Chris Dickson, cousin of Reginald Clay Jr., holds the shoes Clay was wearing when he was shot. “We don’t want shoes. ... We want the officer locked up. We want justice to be served,” he said.

Tyler Pasciak LaRiviere/Sun-Times

Chris Dickson, Clay’s cousin, said Clay panicked when he saw police, and that’s why he ran from them. He said Clay wasn’t doing anything wrong, but he was scared of police after seeing recent national news coverage of the deaths of Black men at the hands of police.

“You see every time on TV where the police is killing us. So he was afraid,” Clay Sr. said. 

“He was Black, standing by himself,” Dickson said when asked why he thought the officers stopped to question Clay. “I could stand here today and see the police and run. What would they do? Pursue a foot chase. If I don’t give up what would they do? Shoot me.” 


“My son was 24 years old. He wanted to live, he had aspirations,” said Reginald Clay Sr., father of Reginald Clay Jr., outside Chicago Police Department headquarters at 35th Street and Michigan Avenue.

Tyler Pasciak LaRiviere/Sun-Times

Dickson wore a white shirt smeared in fake blood as he spoke to reporters. From a plastic bag he pulled out the pair of tan and brown sneakers that Clay was wearing when he was shot and held them up for the cameras. 

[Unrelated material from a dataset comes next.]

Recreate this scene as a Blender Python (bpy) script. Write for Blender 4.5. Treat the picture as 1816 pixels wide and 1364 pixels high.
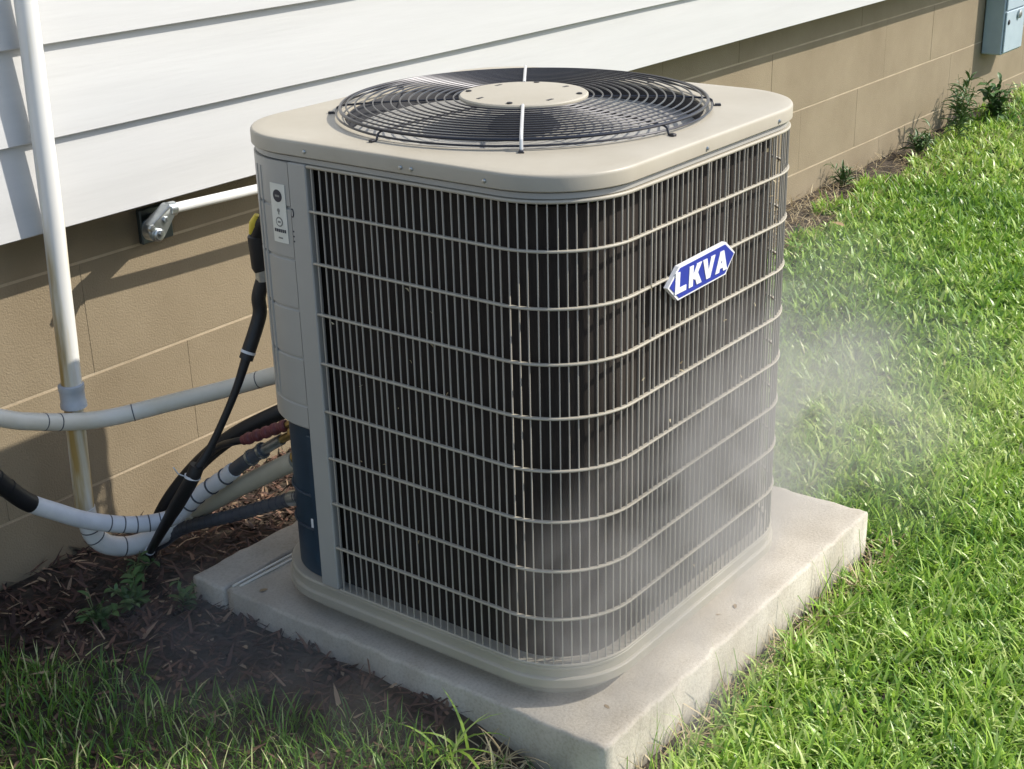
import bpy, math, random
import numpy as np
from mathutils import Vector, Matrix

for o in list(bpy.data.objects):
    bpy.data.objects.remove(o, do_unlink=True)
SC = bpy.context.scene
COL = SC.collection
PI = math.pi

# ------------------------------------------------------------------ camera
cam_data = bpy.data.cameras.new('camera')
cam = bpy.data.objects.new('camera', cam_data)
COL.objects.link(cam)
right = Vector((0.60304, -0.79734, -0.02417))
down = Vector((-0.31180, -0.20771, -0.92717))
fwd = Vector((0.73425, 0.56666, -0.37387))
m = Matrix.Identity(4)
for i in range(3):
    m[i][0], m[i][1], m[i][2] = right[i], -down[i], -fwd[i]
m.translation = Vector((-1.83265, -1.21773, 1.61647))
cam.matrix_world = m
cam_data.lens = 50.13
cam_data.sensor_width = 36.0
cam_data.clip_start = 0.05
cam_data.clip_end = 300.0
SC.camera = cam

# ------------------------------------------------------------------ light
SUN_AZ = math.radians(47.0)      # how far the sun stands out from the wall's line
SUN_EL = math.radians(40.5)
sun_vec = Vector((math.cos(SUN_AZ) * math.cos(SUN_EL), -math.sin(SUN_AZ) * math.cos(SUN_EL), math.sin(SUN_EL)))
world = bpy.data.worlds.new('World')
SC.world = world
world.use_nodes = True
wn = world.node_tree
wn.nodes.clear()
sky = wn.nodes.new('ShaderNodeTexSky')
sky.sky_type = 'NISHITA'
sky.sun_disc = False
sky.sun_elevation = SUN_EL
sky.sun_rotation = math.atan2(sun_vec.x, sun_vec.y)
sky.air_density = 1.0
sky.dust_density = 1.2
bg = wn.nodes.new('ShaderNodeBackground')
bg.inputs['Strength'].default_value = 0.15
wo = wn.nodes.new('ShaderNodeOutputWorld')
wn.links.new(sky.outputs[0], bg.inputs[0])
wn.links.new(bg.outputs[0], wo.inputs[0])
sd = bpy.data.lights.new('sun', 'SUN')
sd.energy = 3.8
sd.angle = math.radians(0.5)
sd.color = (1.0, 0.94, 0.84)
sun = bpy.data.objects.new('sun', sd)
COL.objects.link(sun)
sun.rotation_euler = (-sun_vec).to_track_quat('-Z', 'Y').to_euler()
SC.view_settings.view_transform = 'Standard'
SC.view_settings.look = 'None'
SC.view_settings.gamma = 1.0
SC.view_settings.exposure = 0.55

# ------------------------------------------------------------------ materials
def mat(name, col, rough=0.6, metal=0.0, var=None, var_scale=8.0, var_amt=0.5, bump=0.0, bump_scale=60.0,
        spec=0.5, stretch=None, coords='Object', detail=6.0, coat=0.0):
    m = bpy.data.materials.new(name)
    m.use_nodes = True
    nt = m.node_tree
    b = nt.nodes['Principled BSDF']
    b.inputs['Base Color'].default_value = (*col, 1)
    b.inputs['Roughness'].default_value = rough
    b.inputs['Metallic'].default_value = metal
    b.inputs['Specular IOR Level'].default_value = spec
    b.inputs['Coat Weight'].default_value = coat
    tc = nt.nodes.new('ShaderNodeTexCoord')
    if coords == 'Position':
        src = nt.nodes.new('ShaderNodeNewGeometry').outputs['Position']
    else:
        src = tc.outputs[coords]
    if stretch:
        mp = nt.nodes.new('ShaderNodeMapping')
        mp.inputs['Scale'].default_value = stretch
        nt.links.new(src, mp.inputs[0])
        src = mp.outputs[0]
    if var:
        nz = nt.nodes.new('ShaderNodeTexNoise')
        nz.inputs['Scale'].default_value = var_scale
        nz.inputs['Detail'].default_value = detail
        nz.inputs['Roughness'].default_value = 0.62
        nt.links.new(src, nz.inputs[0])
        rp = nt.nodes.new('ShaderNodeValToRGB')
        rp.color_ramp.elements[0].position = 0.5 - 0.5 * var_amt * 0.5
        rp.color_ramp.elements[1].position = 0.5 + 0.5 * var_amt * 0.5
        rp.color_ramp.elements[0].color = (*var, 1)
        rp.color_ramp.elements[1].color = (*col, 1)
        nt.links.new(nz.outputs[0], rp.inputs[0])
        nt.links.new(rp.outputs[0], b.inputs['Base Color'])
    if bump:
        n2 = nt.nodes.new('ShaderNodeTexNoise')
        n2.inputs['Scale'].default_value = bump_scale
        n2.inputs['Detail'].default_value = 5.0
        nt.links.new(src, n2.inputs[0])
        bp = nt.nodes.new('ShaderNodeBump')
        bp.inputs['Strength'].default_value = bump
        bp.inputs['Distance'].default_value = 0.004
        nt.links.new(n2.outputs[0], bp.inputs['Height'])
        nt.links.new(bp.outputs[0], b.inputs['Normal'])
    return m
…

“This is all they gave us for my little cousin getting killed. And some earrings,” Dickson said. “He was a whole person, a whole human being. We want justice, we don’t want shoes. We don’t want earrings. We want the officer locked up. We want justice to be served.” 

The group of about two dozen marched to 35th and Michigan Avenue and held up traffic for several minutes. They chanted “no justice, no peace,” “justice for Lil Red, her son should not be dead” and “Whose streets? Our streets.” 

“My son was 24 years old. He wanted to live, he had aspirations. He would give you the shirt off his back,” Clay Sr. said. “He loved family. They robbed that from him, they robbed that from his daughter, they robbed that from the whole entire family.”


Protesters briefly blocked traffic at 35th Street and Michigan Avenue Wednesday evening.